Così è Cristo per noi. C’è una dimensione dell’esperienza cristiana che forse lasciamo un po’ in ombra: la dimensione spirituale e affettiva. Il sentirci legati da un vincolo speciale al Signore come le pecore al loro pastore. A volte razionalizziamo troppo la fede e rischiamo di perdere la percezione del timbro di quella voce, della voce di Gesù buon pastore, che stimola e affascina. Come è capitato ai due discepoli di Emmaus, cui ardeva il cuore mentre il Risorto parlava lungo la via. È la meravigliosa esperienza di sentirsi amati da Gesù. Fatevi la domanda: “Io mi sento amato da Gesù?
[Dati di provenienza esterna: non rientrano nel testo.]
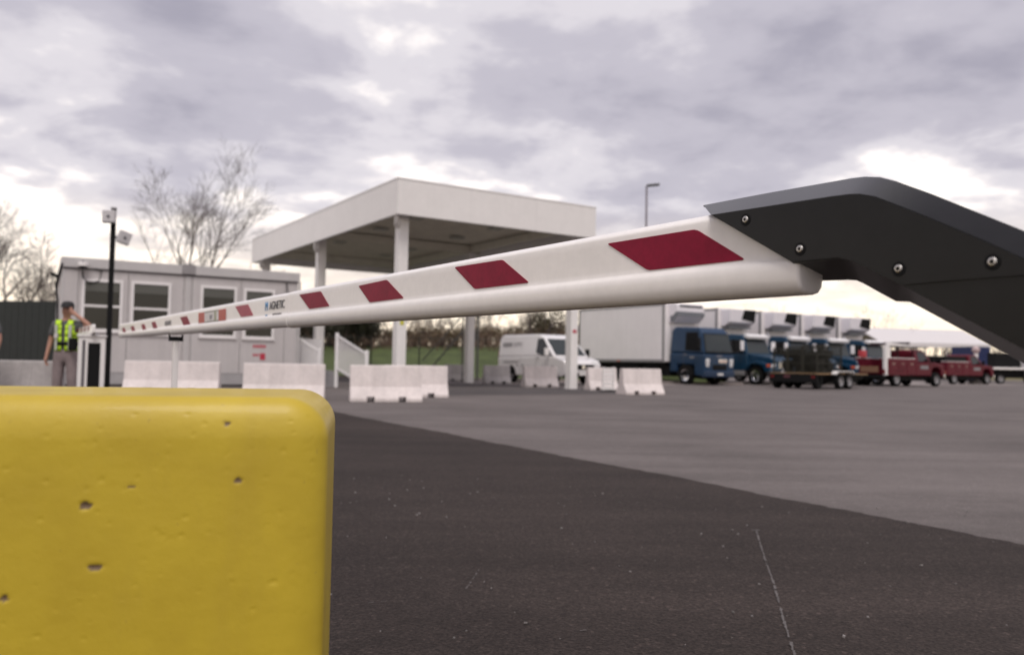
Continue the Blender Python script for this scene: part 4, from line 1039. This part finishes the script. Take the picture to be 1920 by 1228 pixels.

Io mi sento amata da Gesù?”. Per Lui non siamo mai degli estranei, ma amici e fratelli. Eppure non è sempre facile distinguere la voce del pastore buono. State attenti. C’è sempre il rischio di essere distratti dal frastuono di tante altre voci. Oggi siamo invitati a non lasciarci distogliere dalle false sapienze di questo mondo, ma a seguire Gesù, il Risorto, come unica guida sicura che dà senso alla nostra vita.

In questa Giornata Mondiale di preghiera per le vocazioni – in particolare per le vocazioni sacerdotali, perché il Signore ci mandi buoni pastori – invochiamo la Vergine Maria: Lei accompagni i dieci nuovi sacerdoti che ho ordinato poco fa. Ho chiesto a quattro di loro della diocesi di Roma di affacciarsi per dare la benedizione insieme a me. La Madonna sostenga con il suo aiuto quanti sono da Lui chiamati, affinché siano pronti e generosi nel seguire la sua voce.